The spoil system is especially destructive in countries with weak political and legal institutions and where the rule of law is more the rule of ‘big men’. Where there are no rules, governance power degenerates quickly into sheer looting of the common good such as we have witnessed in cases of promising industrial projects that never worked. The spoils system commonly thrive where recourse is made to primordial affinities such as ethnicity and where tribal organisations and kingship groups find a common cause in self-enrichment. While political support will surely elicit reward, leaders must balance it with competence. I am on a platform where you find the most brilliant minds in Nigeria, mostly technocrats, elite, engineers and scientists who in the past managed refineries, power plants, and all sorts. These folks gave their lives to Nigeria, but then political elites hold power, and they find themselves at the margins of power. It is an unacceptable waste of knowledge and experience. That is what patronage does. The best of minds are never utilised. This we must reflect upon and change. The political elite assume the ‘winner-take-all’ posture, but we are sabotaging the country as those who are younger migrate to other countries where they will actualise their dreams.
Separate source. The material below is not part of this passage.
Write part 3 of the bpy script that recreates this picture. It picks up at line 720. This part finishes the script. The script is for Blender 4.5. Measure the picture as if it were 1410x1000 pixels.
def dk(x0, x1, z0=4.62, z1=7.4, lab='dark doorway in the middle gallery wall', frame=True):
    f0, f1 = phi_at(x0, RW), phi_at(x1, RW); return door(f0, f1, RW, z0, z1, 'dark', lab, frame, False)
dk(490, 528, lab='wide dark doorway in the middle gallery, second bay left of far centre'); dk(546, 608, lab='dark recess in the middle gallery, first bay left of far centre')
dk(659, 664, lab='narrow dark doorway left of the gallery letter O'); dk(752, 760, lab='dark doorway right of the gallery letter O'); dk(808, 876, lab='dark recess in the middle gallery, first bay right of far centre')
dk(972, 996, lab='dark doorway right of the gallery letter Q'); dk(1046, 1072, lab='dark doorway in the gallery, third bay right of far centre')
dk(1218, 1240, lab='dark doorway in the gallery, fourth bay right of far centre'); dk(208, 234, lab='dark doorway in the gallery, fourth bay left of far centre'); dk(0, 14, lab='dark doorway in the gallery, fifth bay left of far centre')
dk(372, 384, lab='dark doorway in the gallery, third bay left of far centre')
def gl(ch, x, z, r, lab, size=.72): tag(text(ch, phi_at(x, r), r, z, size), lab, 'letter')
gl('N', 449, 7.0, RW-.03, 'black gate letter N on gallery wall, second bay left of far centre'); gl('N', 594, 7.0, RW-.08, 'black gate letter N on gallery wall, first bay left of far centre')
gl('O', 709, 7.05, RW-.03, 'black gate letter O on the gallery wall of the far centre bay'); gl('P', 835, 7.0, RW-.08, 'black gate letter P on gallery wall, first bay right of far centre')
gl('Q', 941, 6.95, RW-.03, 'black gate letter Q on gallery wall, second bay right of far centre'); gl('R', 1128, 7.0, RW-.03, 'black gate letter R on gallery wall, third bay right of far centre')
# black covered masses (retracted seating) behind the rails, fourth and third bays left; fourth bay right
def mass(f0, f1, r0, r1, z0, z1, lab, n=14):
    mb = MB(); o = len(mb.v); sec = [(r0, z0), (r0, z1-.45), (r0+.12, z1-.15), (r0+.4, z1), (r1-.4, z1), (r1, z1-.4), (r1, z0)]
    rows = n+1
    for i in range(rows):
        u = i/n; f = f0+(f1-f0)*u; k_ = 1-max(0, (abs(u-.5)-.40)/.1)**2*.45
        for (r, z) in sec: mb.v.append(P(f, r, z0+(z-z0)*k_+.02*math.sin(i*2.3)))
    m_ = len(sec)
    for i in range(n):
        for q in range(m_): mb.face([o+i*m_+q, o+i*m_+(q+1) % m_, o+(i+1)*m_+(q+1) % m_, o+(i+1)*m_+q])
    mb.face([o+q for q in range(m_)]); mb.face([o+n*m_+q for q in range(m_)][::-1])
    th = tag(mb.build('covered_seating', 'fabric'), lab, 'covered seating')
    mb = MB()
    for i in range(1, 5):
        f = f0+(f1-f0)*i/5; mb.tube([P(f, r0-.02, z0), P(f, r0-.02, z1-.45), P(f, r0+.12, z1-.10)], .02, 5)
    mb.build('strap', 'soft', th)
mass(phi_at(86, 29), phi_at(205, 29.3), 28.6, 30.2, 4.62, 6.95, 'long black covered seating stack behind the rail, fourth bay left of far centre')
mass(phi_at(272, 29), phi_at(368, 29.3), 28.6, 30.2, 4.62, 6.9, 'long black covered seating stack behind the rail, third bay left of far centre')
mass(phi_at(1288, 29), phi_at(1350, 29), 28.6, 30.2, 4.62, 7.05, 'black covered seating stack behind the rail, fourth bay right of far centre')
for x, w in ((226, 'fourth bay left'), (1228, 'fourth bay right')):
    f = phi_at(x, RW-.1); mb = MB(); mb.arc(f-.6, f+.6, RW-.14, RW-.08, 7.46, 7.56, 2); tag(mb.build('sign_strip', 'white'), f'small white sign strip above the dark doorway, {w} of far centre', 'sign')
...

You once said Nigeria should set high goals and double its GDP in a decade. How can the country achieve this?
Yes this is my proposal. Fast and sustained economic growth is the main route to raising living standards and creating decent jobs. China did so, why not Nigeria? In 1953 when the Korean War ended, the nominal GDP of Korea was $1.3bn; it grew rapidly for six to seven decades to $1.65tn in 2019. The GDP per capita rose to $32,000 from a mere $158 in 1960. In contrast, Nigeria hardly diversified its economy. The country got locked-in into petroleum export for export earnings to the detriment of value-added agriculture and manufacturing. The result is low contribution of the manufacturing sub-sector which fluctuates between five per cent and eight per cent to aggregate output in Nigeria compared with its peers in Asia. Korea’s 30 per cent in the 1990s was staggering. What is the recipe? First, economic progress comes only to producers, especially those that manufacture and add value to raw materials and export. Poverty has become the lot of our country as it is with those that always buy from others. Nigeria is in a state of stalled industrialisation. This is the root of poverty. Nigeria has experienced a structural transformation trap. After four decades of policy implementations and effective governance, China successfully lifted 770 million of its citizens out of poverty.